I agree with most of what you said, but not that you shouldn't be able to find a good example. If the only good time for it is when it doesn't matter, that sounds like the worst and most pretentious parts of literature.


It is not clear to me how you could interpret my reply as being an admission that "the only good time for it is when it doesn't matter" - my claim is something quite different, that it makes a difference in a way that does not lead to great examples. Are there great examples, as you put it, of the use of the comma? If not, should we conclude that it doesn't matter and should be replaced with something else? A period, perhaps, as you say should replace the semicolon?

I will admit, however, that I doubt a misunderstanding of this magnitude could be fixed by punctuation.

Given the viewpoint expressed by the last sentence in my original reply, I have little doubt there are examples where replacing a semicolon with a period could alter the meaning of an expression, but I am just not motivated enough to go look for one.

If, as your final sentence suggests, you feel that semicolons are characteristic of "the worst and most pretentious parts of literature", then I have bad news about just how pretentious writing can get. Writing that badly misuses semicolons might be the work of a pretentious author, but it is mainly just bad writing.

Ultimately, however, I think the semicolon will disappear: if one's readership finds it strange and it interrupts their flow, then it is counter-productive. I do not, however, think this would mean it was a bad idea; its demise will be just a consequence of the ever-shifting norm of usage in language. Furthermore, the substitution of other punctuation for the semicolon, as noted in the article, suggests that it had a purpose that remains to be satisfied one way or another.


Thanks for providing a decent example at least


For a couple of decades now college professors have been death on passive voice sentences, which tends to create students and then writers who avoid long sentences for fear they aren't "punchy" enough.


And the sad thing is, they don’t even know what the passive voice is! See G. K. Pullum, Fear and Loathing of the English Passive [http://www.lel.ed.ac.uk/~gpullum/passive_loathing.html]. Their unintentional hypocrisy is quite something, e.g.:

> … it makes little difference if you decide to look at prose written by the advisers on usage themselves. Consider the beginning of E. B. White's introduction to his revision of The Elements of Style (Strunk & White 2000). I underline the head verbs of the passive VPs … Six instances of transitive verbs appear here: took, called, required, called, known, and printed. Five of them are in the passive. That's over 83 percent.


A lot of that article feels like too much of a gotcha. There is a difference between "Alice died of a gunshot wound" and "Bob fatally shot Alice". The fact that neither one is passive voice according to the author's definition doesn't mean that people are wrong for being upset if Bob is left out of the headline. It really seems like missing the point to counter complaints that Bob isn't suitably blamed in a headline by pointing out that the grammar is fine!
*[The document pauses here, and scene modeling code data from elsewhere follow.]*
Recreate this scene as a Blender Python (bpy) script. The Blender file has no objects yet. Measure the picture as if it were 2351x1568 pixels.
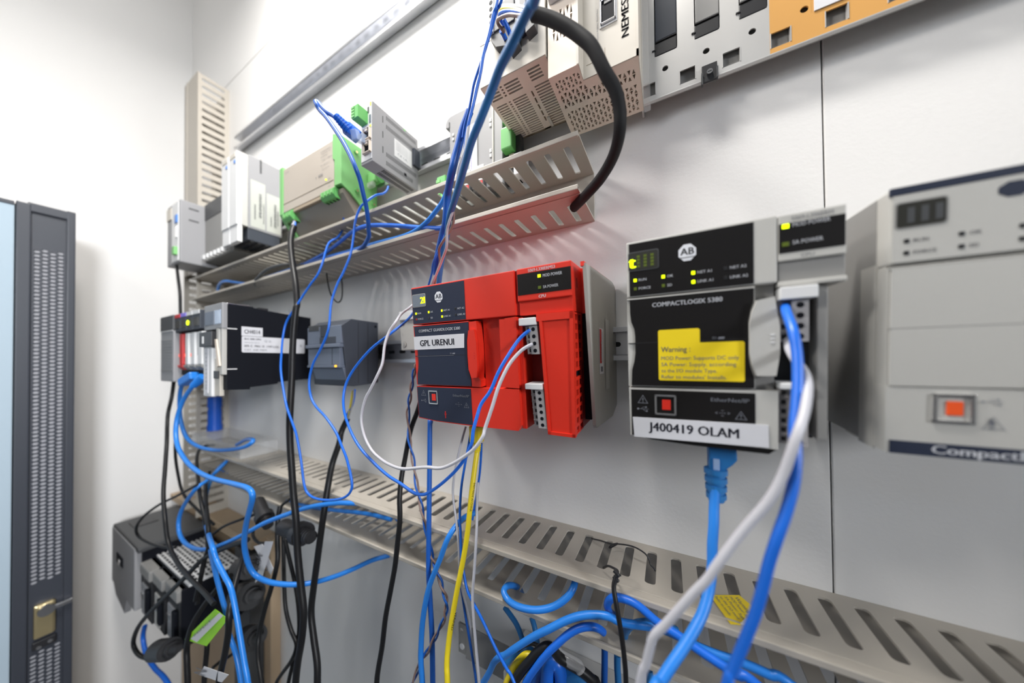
import bpy, bmesh, math, random
from mathutils import Vector, Matrix
from mathutils.geometry import tessellate_polygon
random.seed(7)
C = bpy.context.scene.collection
# Coordinates used below: x along the back wall (right +), y towards the back wall, z up, metres.
# The back wall stands at y = WALL; z = 0 is lens height, the floor lies at z = FLOOR.
WALL, FLOOR, CEIL, LEFT, RIGHT, FRONT = 0.335, -1.45, 1.22, -1.30, 2.4, -3.2

# ------------------------------------------------------------------ camera
cd = bpy.data.cameras.new('camera'); cam = bpy.data.objects.new('camera', cd); C.objects.link(cam)
cd.sensor_width = 36.0; cd.lens = 672.4 / 2351 * 36.0; cd.shift_y = 38.3 / 2351; cd.clip_start = 0.005; cd.clip_end = 50
ya, pi_, ro = math.radians(27.95), math.radians(0.70), math.radians(-0.55)
fw = Vector((-math.sin(ya) * math.cos(pi_), math.cos(ya) * math.cos(pi_), math.sin(pi_)))
rt0 = Vector((math.cos(ya), math.sin(ya), 0)); up0 = rt0.cross(fw)
rt = rt0 * math.cos(ro) + up0 * math.sin(ro); up = up0 * math.cos(ro) - rt0 * math.sin(ro)
M = Matrix((rt, up, -fw)).transposed().to_4x4(); cam.matrix_world = M
cd.dof.use_dof = True; cd.dof.focus_distance = 0.285; cd.dof.aperture_fstop = 2.3; cd.dof.aperture_blades = 0
S = bpy.context.scene; S.camera = cam
S.view_settings.view_transform = 'Standard'; S.view_settings.look = 'None'
S.view_settings.gamma = 1.0; S.view_settings.exposure = 0.0; S.view_settings.use_curve_mapping = False

# ------------------------------------------------------------------ light
w = bpy.data.worlds.new('World'); S.world = w; w.use_nodes = True
w.node_tree.nodes['Background'].inputs[0].default_value = (0.8, 0.86, 1.0, 1); w.node_tree.nodes['Background'].inputs[1].default_value = 0.06
def lamp(name, loc, target, size, watts, col, spread=180):
    l = bpy.data.lights.new(name, 'AREA'); l.shape = 'RECTANGLE'; l.size, l.size_y = size; l.energy = watts; l.color = col; l.spread = math.radians(spread)
    o = bpy.data.objects.new(name, l); C.objects.link(o); o.location = loc
    o.rotation_euler = (Vector(target) - Vector(loc)).to_track_quat('-Z', 'Y').to_euler(); return o
lamp('lamp_over_rails', (-0.33, 0.03, 0.95), (-0.25, 0.25, 0), (0.55, 0.10), 16.5, (1.0, 0.97, 0.93))
lamp('ceiling_lamp_left', (-0.95, -0.65, 0.88), (0.35, 0.33, 0.27), (0.22, 0.22), 1.4, (1.0, 0.97, 0.93), 60)
lamp('fill_light_right', (2.2, -0.90, 0.60), (-1.3, -0.05, -0.15), (0.5, 0.6), 6.2, (0.93, 0.96, 1.0), 48)  # added fill from out of view at right, evens out the left wall
lamp('fill_light_room', (0.5, -1.9, CEIL - 0.06), (0.4, -1.0, -1.4), (1.0, 0.5), 2.2, (0.50, 0.70, 1.0))  # added general fill behind the camera, tinted blue to cool the lower wall
lamp('ceiling_lamp_corner', (-0.4, -0.9, CEIL - 0.06), (-1.3, 0.1, 0.9), (0.3, 0.3), 1.8, (1.0, 0.98, 0.95), 90)
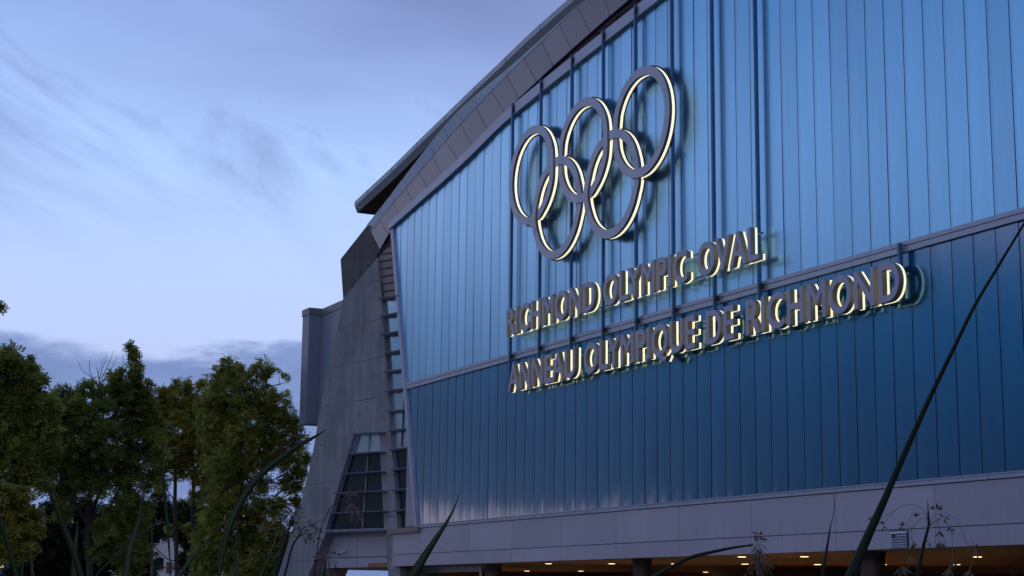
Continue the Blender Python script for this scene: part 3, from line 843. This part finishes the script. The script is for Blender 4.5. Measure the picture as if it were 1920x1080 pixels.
letters('ANNEAU OLYMPIQUE DE RICHMOND', -91.2, -54.35, 13.98, 1.66, 'letter_sign', 'longer lower line of backlit raised metal capitals, crossing the divider bar', None)

# ---- security camera
c0 = PL2.at(649, 1034)
sc_ = tag(empty('security_camera', c0), 'small white security camera on the grey fascia under the buttress window', 'security camera')
def sub(m, name, material, root, smooth=False):
    o = m.build(name, material, None, smooth); o.parent = root; o.location = -root.location; return o
sub(MB().tube([c0 + Vector((0, -.02, 0)), c0 + Vector((0, -.25, 0)), c0 + Vector((0, -.26, -.06))], .10, 12), 'bracket', M['white'], sc_)
sub(MB().tube([c0 + Vector((0, -.22, -.05)), c0 + Vector((.10, -.46, -.16)), c0 + Vector((.12, -.50, -.18))], [.13, .15, .09], 14), 'camera_body', M['white'], sc_)
sub(MB().tube([c0 + Vector((.121, -.502, -.181)), c0 + Vector((.13, -.52, -.19))], .08, 14), 'lens', M['darkglass'], sc_)

# ------------------------------------------------------------------ trees
def leaf_mat(name, c0_, c1_):
    m = bpy.data.materials.new(name); m.use_nodes = True; t = m.node_tree; q = NB(t); p = t.nodes['Principled BSDF']
    g_ = q.n('ShaderNodeNewGeometry'); n = q.noise(g_.outputs['Position'], .55, 3, .6); n2 = q.noise(g_.outputs['Position'], 9, 2, .5)
    c = q.mix(q.mr(q.m('ADD', q.m('MULTIPLY', n, .7), q.m('MULTIPLY', n2, .3)), .36, .64), c0_, c1_)
    t.links.new(c, p.inputs['Base Color']); p.inputs['Roughness'].default_value = .6; p.inputs['Specular IOR Level'].default_value = .25
    tr = q.n('ShaderNodeBsdfTranslucent'); t.links.new(q.mix(.5, c, (.14, .17, .03)), tr.inputs[0])
    mx = q.n('ShaderNodeMixShader'); mx.inputs[0].default_value = .5
    t.links.new(p.outputs[0], mx.inputs[1]); t.links.new(tr.outputs[0], mx.inputs[2]); t.links.new(mx.outputs[0], t.nodes['Material Output'].inputs[0])
    return m
LM = [leaf_mat('olive_leaves', (.20, .22, .04), (.42, .42, .085)), leaf_mat('dark_green_leaves', (.155, .19, .04), (.34, .37, .08)),
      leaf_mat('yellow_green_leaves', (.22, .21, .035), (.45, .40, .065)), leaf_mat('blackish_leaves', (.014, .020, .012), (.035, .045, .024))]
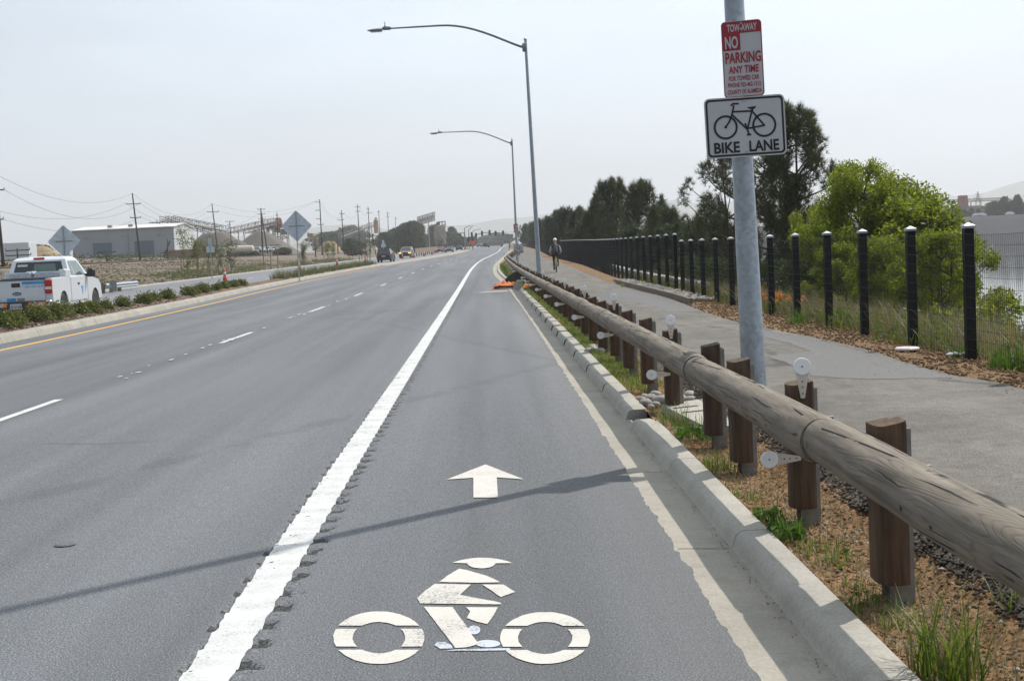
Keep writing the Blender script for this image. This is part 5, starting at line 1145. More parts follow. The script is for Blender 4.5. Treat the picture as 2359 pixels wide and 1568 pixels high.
# roadside scrub and dry grass of the field
def fz(x, y): return hground(x, y)
P = scatter(12000, 55, 260, lambda y: cx(y) - 24.7, lambda y: cx(y) - 47, fz, rg, 1.3); V, F_ = blades(P, .17, .022, rg, .9, 2); tag(npmesh('dry_grass', V, F_, MT['straw']), kind='stuff')
P = scatter(5200, 60, 260, lambda y: cx(y) - 24.7, lambda y: cx(y) - 30, fz, rg, 1.2, lambda x, y: mnoise.noise(Vector((x * .3, y * .09, 5))) > .0); P = np.repeat(P, 5, 0) + rg.normal(size=(len(P) * 5, 3)) * [.22, .22, .12] + [0, 0, .18]; V, F_ = leaf_cloud(P, .16, rg); tag(npmesh('roadside_scrub', V, F_, MT['sage']), kind='stuff')
P = scatter(5200, 120, 420, lambda y: -57, lambda y: -80, fz, rg, 1.0, lambda x, y: mnoise.noise(Vector((x * .2, y * .05, 8))) > .05); P = np.repeat(P, 5, 0) + rg.normal(size=(len(P) * 5, 3)) * [.5, .5, .3] + [0, 0, .3]; V, F_ = leaf_cloud(P, .34, rg); tag(npmesh('green_scrub', V, F_, MT['fartree']), kind='stuff')

P = scatter(5200, 58, 230, lambda y: cx(y) - 24.7, lambda y: cx(y) - 48, fz, rg, 1.3); bits('field_stones', P, .05, .22, MT['field'], rg)
P = scatter(420, 3.5, 26, lambda y: kx(y) + 1.22, lambda y: kx(y) + 1.275, lambda x, y: -.017, rg, 1.4); bits('gutter_grit', P, .0015, .005, MT['dirt2'], rg)
# ================================================================ the industrial side: shed, heaps, conveyors, poles, far trees
def hg(x, y): return hground(x, y)
def at(px, py, Y): return D(px, py, Y)
# --- shed
Ys = 350.0; e0 = D(165, 534.5, Ys); e1 = D(399, 521.5, Ys); zb = D(300, 594, Ys).z - .6
t = thing('industrial_shed', 'long pale grey metal shed with blue roller doors beyond the railway', 'shed', (e0.x, Ys, zb)); W_ = e1.x - e0.x; Hs = (e0.z + e1.z) / 2 - zb; Dp = 24.0; Hr = 0.95
mb = MB(); mb.prism([(0, -.5), (W_, -.5), (W_, Hs), (0, Hs)], lambda u, v, h: Vector((u, h, v)), 0, .25); mb.build('wall', MT['shed'], t); mb = MB(); mb.prism([(0, -.5), (W_, -.5), (W_, Hs), (0, Hs)], lambda u, v, h: Vector((u, h, v)), Dp - .25, Dp); mb.build('wall', MT['shed'], t)
mb = MB(); g_ = [(.0, -.5), (Dp, -.5), (Dp, Hs), (Dp / 2, Hs + Hr), (.0, Hs)]; mb.prism([(u + .26 if u == 0 else u - .26 if u == Dp else u, v) for u, v in g_], lambda u, v, h: Vector((h, u, v)), W_ - .2, W_ + .02); mb.build('gable_wall', MT['shedend'], t); mb = MB(); mb.prism([(u + .26 if u == 0 else u - .26 if u == Dp else u, v) for u, v in g_], lambda u, v, h: Vector((h, u, v)), 0, .2); mb.build('gable_wall', MT['shedend'], t)
mb = MB(); mb.prism([(-.35, Hs + .02), (Dp / 2, Hs + Hr + .08), (Dp + .35, Hs + .02), (Dp + .35, Hs + .2), (Dp / 2, Hs + Hr + .28), (-.35, Hs + .2)], lambda u, v, h: Vector((h, u, v)), -.3, W_ + .3); r_ = mb.build('roof', MT['roof'], t)
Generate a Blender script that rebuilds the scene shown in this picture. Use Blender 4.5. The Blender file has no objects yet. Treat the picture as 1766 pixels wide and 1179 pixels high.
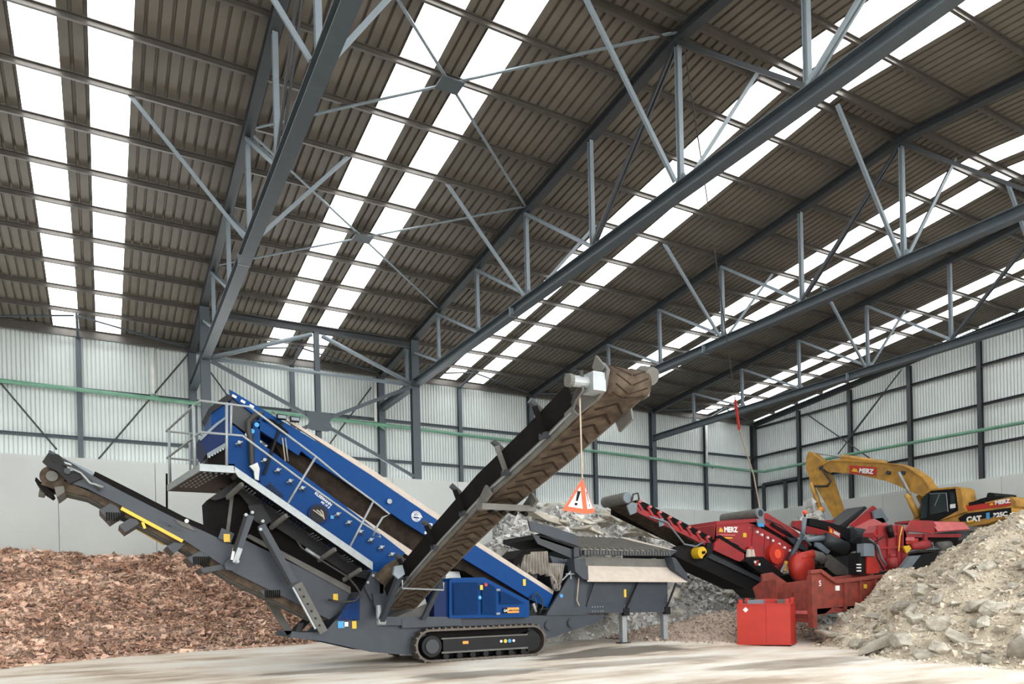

But it also seems like missing the point for people to criticize that headline for a grammatical error (falsely!) when they really just want Bob to be named... which is exactly the point of that article, right?


They weren't criticizing the headline for a grammatical error (after all, passive voice isn't grammatically wrong). Rather they were using incorrect grammatical terminology to express their actual complaint: that the emphasis wasn't on Bob for committing murder!


I wonder how much it contributed to the recent rise of present-tense fiction, which I find unpleasant to read.


In my native language classes I was always told by my teachers to try to make shorter sentences. If I do a second pass, I always delete words or split sentences into two.


I have no data to back this up, but this feels accurate to me.

Anecdotally, I still use the semicolon when I write. Sometimes it just seems like the most natural way to bridge two thoughts.